» **Exercise goal**
Restate the opening lines of the material below word for word, stopping after the line that contains "quad(a, b, c, c)".

» **Given information**

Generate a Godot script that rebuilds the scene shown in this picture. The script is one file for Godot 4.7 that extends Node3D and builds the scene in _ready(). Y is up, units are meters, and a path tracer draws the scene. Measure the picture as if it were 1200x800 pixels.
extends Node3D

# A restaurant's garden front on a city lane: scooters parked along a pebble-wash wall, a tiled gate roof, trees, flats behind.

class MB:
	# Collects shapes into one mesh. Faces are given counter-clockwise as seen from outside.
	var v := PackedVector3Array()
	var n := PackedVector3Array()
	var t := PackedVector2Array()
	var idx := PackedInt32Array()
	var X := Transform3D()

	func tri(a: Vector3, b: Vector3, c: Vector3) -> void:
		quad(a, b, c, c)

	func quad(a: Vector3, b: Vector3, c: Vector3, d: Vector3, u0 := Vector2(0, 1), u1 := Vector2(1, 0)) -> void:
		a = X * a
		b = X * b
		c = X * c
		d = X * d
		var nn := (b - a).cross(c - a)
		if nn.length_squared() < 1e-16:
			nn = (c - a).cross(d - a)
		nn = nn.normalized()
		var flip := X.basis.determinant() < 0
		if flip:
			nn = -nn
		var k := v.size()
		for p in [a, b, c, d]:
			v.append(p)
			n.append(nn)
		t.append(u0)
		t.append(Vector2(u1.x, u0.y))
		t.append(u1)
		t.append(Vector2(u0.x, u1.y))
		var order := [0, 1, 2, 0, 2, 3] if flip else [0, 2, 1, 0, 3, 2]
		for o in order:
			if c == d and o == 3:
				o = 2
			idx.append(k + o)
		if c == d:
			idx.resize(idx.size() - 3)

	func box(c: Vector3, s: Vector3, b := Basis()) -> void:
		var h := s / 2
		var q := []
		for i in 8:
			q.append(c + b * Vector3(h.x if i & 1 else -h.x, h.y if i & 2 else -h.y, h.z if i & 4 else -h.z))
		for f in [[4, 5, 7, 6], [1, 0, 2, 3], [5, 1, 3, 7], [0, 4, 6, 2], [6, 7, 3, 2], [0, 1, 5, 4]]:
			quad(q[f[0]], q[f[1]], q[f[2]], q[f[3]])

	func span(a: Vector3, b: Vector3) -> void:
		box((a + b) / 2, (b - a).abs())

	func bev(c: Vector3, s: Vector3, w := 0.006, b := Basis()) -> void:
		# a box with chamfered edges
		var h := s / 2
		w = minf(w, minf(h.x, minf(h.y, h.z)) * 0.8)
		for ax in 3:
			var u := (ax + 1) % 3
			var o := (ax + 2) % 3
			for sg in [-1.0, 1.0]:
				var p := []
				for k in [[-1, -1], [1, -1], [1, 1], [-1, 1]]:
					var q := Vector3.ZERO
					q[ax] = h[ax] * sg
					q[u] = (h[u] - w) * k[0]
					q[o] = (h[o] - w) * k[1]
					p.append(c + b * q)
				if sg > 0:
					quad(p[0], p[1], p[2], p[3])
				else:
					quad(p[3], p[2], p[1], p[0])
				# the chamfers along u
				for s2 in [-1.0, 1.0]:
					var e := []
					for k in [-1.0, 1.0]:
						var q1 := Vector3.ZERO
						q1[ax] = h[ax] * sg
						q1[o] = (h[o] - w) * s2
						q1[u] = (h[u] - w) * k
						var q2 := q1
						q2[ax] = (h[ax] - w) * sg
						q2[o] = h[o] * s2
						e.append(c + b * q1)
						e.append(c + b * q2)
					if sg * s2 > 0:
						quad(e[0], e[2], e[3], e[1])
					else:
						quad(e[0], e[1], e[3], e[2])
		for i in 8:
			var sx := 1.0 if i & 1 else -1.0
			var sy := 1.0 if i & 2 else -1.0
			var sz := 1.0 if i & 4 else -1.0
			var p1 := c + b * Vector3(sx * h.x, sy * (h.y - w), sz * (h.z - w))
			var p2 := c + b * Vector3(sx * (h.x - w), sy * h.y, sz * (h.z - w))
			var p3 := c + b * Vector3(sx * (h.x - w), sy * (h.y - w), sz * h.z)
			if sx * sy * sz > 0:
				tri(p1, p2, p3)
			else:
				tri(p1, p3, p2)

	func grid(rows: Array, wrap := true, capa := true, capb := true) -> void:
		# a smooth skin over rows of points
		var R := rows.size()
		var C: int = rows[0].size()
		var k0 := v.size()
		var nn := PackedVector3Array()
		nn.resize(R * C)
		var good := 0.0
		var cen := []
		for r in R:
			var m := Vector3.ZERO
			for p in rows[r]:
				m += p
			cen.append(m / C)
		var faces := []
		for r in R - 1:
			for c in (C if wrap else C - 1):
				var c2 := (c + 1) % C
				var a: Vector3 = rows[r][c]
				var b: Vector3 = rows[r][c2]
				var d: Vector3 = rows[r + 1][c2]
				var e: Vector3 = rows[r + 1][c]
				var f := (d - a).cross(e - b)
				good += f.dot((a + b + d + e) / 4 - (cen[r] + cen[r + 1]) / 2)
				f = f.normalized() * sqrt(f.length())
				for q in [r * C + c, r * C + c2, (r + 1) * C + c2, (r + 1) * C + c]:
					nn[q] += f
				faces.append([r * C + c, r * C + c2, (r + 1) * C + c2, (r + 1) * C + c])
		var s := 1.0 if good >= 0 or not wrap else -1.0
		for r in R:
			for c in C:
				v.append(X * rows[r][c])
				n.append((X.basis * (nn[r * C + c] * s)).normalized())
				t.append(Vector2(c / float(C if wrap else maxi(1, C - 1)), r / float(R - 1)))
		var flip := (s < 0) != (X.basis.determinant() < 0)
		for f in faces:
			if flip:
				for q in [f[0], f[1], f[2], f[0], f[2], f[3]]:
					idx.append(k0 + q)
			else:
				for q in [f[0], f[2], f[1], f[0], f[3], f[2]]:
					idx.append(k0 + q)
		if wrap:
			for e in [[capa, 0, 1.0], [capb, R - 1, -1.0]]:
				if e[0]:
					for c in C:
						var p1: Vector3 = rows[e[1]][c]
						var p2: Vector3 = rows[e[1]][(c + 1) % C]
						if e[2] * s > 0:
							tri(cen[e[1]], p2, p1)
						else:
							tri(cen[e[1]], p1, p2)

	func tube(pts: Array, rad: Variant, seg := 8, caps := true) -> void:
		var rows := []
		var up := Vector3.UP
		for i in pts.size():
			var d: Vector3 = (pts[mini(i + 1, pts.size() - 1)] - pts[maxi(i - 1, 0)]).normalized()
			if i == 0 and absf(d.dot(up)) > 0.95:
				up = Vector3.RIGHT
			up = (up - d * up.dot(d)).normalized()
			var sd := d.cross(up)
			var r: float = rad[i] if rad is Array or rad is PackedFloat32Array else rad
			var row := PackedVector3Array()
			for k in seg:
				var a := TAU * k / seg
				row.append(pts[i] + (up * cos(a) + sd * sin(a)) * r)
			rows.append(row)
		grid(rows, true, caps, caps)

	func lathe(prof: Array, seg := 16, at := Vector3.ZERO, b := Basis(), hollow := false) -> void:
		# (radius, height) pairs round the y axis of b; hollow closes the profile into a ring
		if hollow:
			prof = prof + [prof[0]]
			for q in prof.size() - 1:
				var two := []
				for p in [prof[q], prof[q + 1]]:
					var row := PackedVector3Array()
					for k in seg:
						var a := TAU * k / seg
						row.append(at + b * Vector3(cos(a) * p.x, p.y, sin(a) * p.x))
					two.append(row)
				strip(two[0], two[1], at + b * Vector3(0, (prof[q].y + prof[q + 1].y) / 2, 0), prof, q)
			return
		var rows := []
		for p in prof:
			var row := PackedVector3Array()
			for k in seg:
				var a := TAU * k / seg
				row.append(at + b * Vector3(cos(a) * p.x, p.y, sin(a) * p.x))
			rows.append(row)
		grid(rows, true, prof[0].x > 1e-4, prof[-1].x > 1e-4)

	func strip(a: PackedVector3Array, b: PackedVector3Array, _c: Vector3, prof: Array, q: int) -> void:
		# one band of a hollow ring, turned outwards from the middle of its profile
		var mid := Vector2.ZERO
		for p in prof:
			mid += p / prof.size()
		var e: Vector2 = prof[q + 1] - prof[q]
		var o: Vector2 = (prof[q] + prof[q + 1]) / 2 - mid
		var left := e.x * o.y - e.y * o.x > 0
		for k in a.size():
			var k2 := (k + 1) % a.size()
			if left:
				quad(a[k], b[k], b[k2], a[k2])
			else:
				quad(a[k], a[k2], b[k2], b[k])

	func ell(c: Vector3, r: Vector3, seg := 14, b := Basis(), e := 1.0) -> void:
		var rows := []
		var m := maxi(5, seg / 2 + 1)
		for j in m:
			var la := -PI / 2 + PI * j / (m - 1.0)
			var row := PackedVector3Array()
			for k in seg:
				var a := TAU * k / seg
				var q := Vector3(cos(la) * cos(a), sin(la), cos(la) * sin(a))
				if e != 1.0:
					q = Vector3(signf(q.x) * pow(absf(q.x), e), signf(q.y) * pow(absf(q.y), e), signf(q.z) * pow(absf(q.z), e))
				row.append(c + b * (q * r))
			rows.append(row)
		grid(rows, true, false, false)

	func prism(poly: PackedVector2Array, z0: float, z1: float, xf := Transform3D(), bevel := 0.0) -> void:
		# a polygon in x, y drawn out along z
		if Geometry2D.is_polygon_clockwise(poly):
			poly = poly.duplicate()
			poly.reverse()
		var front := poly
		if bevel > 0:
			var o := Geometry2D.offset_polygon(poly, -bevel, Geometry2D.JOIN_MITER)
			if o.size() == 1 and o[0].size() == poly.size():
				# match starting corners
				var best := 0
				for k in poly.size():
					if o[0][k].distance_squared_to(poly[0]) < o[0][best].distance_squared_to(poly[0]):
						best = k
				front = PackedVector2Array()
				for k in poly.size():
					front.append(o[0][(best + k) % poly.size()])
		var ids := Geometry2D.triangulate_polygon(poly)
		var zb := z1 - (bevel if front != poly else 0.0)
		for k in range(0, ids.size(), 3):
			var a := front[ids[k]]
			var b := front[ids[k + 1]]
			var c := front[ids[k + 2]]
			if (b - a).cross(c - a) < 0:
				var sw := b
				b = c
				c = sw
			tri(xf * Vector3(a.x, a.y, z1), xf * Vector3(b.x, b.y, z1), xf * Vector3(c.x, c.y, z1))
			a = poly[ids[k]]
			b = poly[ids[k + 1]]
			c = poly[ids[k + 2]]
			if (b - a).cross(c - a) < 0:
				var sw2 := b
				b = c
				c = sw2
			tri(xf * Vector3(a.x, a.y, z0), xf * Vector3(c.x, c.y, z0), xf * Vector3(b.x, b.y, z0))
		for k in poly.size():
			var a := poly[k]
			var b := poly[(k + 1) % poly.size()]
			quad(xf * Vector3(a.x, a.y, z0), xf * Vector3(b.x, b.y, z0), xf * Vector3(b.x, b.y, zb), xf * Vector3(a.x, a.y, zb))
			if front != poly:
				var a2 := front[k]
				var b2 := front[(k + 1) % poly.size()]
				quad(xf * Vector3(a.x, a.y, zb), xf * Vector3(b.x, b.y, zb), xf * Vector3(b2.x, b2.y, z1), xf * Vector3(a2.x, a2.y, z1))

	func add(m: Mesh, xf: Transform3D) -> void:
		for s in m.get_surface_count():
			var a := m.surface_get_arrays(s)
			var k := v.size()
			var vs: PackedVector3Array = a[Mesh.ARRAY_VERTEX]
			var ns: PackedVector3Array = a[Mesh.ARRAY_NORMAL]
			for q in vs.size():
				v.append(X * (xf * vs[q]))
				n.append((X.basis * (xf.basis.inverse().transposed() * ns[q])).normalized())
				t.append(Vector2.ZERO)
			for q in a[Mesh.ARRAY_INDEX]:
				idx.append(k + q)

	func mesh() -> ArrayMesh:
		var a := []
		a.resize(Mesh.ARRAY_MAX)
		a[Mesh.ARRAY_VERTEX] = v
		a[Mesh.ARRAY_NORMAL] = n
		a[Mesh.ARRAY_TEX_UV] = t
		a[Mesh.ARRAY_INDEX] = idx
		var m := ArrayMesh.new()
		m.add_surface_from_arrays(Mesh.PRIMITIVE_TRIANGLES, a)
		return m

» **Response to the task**
Generate a Godot script that rebuilds the scene shown in this picture. The script is one file for Godot 4.7 that extends Node3D and builds the scene in _ready(). Y is up, units are meters, and a path tracer draws the scene. Measure the picture as if it were 1200x800 pixels.
extends Node3D

# A restaurant's garden front on a city lane: scooters parked along a pebble-wash wall, a tiled gate roof, trees, flats behind.

class MB:
	# Collects shapes into one mesh. Faces are given counter-clockwise as seen from outside.
	var v := PackedVector3Array()
	var n := PackedVector3Array()
	var t := PackedVector2Array()
	var idx := PackedInt32Array()
	var X := Transform3D()

	func tri(a: Vector3, b: Vector3, c: Vector3) -> void:
		quad(a, b, c, c)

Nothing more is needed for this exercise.